Reproduce only the lines from the one containing "Generate a Blender" through the one containing "R=math.radians", exactly as written and with both ends included.

▼

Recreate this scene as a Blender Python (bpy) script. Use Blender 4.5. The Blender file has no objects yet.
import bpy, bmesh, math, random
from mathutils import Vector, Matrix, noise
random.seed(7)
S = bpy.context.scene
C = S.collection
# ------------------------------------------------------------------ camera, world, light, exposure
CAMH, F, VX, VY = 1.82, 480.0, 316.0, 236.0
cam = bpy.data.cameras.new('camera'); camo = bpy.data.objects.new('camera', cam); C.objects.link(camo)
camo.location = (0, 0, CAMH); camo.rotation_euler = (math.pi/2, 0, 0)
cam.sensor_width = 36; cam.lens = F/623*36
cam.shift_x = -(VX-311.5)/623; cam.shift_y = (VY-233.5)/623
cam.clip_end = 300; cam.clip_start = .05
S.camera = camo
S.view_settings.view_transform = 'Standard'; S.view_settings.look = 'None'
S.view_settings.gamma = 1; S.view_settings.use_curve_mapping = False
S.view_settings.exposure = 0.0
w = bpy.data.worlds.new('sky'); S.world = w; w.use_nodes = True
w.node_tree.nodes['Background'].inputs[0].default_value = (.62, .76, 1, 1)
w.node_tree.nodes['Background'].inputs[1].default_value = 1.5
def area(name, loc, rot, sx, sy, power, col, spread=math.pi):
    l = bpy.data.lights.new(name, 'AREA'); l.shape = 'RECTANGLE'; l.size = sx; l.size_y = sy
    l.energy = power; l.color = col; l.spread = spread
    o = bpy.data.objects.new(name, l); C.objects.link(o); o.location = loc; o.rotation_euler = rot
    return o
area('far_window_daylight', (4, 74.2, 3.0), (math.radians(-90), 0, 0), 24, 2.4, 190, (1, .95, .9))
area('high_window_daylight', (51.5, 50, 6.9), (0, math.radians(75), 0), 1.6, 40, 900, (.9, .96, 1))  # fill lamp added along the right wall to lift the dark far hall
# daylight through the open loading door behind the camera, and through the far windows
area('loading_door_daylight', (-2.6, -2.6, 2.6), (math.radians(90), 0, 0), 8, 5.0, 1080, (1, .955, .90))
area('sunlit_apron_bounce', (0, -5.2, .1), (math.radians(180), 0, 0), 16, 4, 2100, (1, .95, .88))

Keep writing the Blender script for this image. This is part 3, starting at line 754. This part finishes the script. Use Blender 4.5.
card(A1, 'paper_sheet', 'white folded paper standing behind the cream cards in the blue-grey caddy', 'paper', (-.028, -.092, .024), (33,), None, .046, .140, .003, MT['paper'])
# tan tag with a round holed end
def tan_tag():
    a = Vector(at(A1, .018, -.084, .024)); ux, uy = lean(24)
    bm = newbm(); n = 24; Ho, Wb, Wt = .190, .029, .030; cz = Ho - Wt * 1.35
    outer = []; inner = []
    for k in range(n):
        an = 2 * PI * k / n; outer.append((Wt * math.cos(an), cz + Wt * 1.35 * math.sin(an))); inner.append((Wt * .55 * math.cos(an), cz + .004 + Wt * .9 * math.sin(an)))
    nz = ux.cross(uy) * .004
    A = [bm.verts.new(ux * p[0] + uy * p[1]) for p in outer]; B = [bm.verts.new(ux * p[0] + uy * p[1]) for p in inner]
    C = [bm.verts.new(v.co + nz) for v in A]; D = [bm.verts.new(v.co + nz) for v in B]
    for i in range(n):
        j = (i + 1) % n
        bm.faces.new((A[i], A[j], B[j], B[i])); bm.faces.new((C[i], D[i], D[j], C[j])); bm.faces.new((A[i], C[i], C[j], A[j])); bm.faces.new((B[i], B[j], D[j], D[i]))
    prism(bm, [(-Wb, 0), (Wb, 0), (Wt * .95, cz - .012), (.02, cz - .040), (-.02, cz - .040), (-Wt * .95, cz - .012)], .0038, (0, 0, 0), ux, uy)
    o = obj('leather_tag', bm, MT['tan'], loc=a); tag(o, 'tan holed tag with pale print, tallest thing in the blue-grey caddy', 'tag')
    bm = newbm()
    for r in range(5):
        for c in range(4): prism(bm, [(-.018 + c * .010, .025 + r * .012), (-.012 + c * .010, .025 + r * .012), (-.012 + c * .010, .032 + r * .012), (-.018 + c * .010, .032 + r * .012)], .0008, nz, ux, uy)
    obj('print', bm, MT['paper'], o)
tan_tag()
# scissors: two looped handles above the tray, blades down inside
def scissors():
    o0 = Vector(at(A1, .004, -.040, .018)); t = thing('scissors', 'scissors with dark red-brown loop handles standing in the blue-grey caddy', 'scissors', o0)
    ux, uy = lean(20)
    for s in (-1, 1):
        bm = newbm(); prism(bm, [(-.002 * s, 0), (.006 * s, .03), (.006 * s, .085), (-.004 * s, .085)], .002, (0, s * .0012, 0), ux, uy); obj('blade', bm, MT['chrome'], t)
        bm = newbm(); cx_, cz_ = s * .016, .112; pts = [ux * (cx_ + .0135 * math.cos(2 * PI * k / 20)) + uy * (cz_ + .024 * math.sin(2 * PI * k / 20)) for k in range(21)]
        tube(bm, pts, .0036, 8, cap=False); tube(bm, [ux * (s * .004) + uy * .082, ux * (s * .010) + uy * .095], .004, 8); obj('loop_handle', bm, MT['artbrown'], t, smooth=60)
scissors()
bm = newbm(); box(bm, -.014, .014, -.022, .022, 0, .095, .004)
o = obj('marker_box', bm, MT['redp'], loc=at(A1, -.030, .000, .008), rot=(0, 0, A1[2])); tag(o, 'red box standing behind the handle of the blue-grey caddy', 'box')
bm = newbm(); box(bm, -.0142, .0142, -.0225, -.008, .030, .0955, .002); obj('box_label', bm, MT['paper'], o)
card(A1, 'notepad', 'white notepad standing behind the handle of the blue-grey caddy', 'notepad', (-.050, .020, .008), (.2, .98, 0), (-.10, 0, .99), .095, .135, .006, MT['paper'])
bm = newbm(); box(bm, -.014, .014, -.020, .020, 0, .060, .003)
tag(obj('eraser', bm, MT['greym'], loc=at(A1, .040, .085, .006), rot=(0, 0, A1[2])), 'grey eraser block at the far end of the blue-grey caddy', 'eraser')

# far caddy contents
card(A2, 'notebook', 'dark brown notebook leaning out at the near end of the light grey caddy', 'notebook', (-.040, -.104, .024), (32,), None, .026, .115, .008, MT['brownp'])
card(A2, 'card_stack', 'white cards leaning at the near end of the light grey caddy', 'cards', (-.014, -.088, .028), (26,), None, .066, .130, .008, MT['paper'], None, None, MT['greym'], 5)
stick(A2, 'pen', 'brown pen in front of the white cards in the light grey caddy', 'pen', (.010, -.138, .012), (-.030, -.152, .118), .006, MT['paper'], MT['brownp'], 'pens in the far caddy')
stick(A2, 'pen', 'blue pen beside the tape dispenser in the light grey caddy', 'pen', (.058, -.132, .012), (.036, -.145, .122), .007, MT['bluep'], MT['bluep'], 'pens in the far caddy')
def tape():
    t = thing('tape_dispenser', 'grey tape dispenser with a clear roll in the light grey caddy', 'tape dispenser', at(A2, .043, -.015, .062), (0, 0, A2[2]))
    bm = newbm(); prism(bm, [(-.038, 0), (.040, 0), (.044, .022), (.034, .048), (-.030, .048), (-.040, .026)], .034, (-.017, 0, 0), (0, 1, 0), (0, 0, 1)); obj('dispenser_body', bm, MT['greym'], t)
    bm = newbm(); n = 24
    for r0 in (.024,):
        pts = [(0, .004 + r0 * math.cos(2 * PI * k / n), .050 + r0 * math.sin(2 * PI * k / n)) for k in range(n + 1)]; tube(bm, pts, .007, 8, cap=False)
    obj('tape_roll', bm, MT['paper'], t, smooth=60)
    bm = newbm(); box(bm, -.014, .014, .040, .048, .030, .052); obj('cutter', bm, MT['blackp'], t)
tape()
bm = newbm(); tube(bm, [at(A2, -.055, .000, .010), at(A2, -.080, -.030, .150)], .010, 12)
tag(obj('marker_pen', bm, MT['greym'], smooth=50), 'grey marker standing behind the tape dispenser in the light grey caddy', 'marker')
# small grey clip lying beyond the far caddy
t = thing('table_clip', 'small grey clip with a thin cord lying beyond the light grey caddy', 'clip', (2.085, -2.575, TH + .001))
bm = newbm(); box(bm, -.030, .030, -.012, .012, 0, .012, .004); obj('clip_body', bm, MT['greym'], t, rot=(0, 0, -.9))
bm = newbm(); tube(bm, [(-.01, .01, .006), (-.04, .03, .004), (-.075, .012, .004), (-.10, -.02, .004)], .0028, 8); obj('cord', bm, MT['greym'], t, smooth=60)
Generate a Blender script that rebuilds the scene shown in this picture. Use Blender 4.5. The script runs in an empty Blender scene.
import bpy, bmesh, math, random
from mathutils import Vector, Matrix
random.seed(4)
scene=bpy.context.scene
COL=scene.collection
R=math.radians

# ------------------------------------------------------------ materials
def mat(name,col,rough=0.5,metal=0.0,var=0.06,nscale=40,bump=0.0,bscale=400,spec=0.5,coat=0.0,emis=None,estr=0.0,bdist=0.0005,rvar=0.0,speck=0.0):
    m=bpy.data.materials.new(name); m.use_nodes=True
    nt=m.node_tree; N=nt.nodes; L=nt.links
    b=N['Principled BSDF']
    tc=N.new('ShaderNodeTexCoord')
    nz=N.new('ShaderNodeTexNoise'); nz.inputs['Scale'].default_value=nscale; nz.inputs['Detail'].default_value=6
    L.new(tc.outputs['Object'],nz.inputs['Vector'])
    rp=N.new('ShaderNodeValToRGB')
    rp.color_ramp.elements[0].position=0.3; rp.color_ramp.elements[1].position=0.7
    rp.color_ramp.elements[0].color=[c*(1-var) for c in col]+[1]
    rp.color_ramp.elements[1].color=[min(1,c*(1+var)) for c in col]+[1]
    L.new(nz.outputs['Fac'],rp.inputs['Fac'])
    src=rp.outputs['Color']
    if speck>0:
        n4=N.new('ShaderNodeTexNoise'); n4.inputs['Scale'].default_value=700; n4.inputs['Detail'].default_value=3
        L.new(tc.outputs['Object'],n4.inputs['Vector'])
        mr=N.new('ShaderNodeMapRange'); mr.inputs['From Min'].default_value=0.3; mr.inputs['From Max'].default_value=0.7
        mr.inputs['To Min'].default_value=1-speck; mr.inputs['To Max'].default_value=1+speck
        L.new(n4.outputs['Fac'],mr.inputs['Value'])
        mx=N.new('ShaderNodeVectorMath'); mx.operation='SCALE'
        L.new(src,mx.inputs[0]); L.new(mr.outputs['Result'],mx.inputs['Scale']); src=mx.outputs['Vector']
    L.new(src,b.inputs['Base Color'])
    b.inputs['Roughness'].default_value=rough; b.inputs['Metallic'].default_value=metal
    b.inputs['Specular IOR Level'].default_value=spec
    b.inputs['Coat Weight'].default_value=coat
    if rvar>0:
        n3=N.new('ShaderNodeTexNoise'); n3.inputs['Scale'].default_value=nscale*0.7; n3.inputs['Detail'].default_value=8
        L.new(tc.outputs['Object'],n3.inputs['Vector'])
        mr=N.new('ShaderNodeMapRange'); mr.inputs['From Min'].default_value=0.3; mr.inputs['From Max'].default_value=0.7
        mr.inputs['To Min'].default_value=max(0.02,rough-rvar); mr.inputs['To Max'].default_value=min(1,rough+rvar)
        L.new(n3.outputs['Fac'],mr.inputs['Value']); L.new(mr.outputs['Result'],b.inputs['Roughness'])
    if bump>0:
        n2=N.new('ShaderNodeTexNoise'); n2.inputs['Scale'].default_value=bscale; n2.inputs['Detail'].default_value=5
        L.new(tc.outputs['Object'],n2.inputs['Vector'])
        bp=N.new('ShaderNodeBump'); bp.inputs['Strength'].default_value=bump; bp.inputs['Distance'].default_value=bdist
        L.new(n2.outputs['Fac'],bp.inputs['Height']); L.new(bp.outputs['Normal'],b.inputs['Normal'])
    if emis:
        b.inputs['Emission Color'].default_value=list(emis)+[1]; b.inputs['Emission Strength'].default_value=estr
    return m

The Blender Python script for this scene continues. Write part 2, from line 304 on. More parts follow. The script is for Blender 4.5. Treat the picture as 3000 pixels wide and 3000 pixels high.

▲

[Exercise output]
Generate a Blender script that rebuilds the scene shown in this picture. Use Blender 4.5. The script runs in an empty Blender scene.
import bpy, bmesh, math, random
from mathutils import Vector, Matrix
random.seed(4)
scene=bpy.context.scene
COL=scene.collection
R=math.radians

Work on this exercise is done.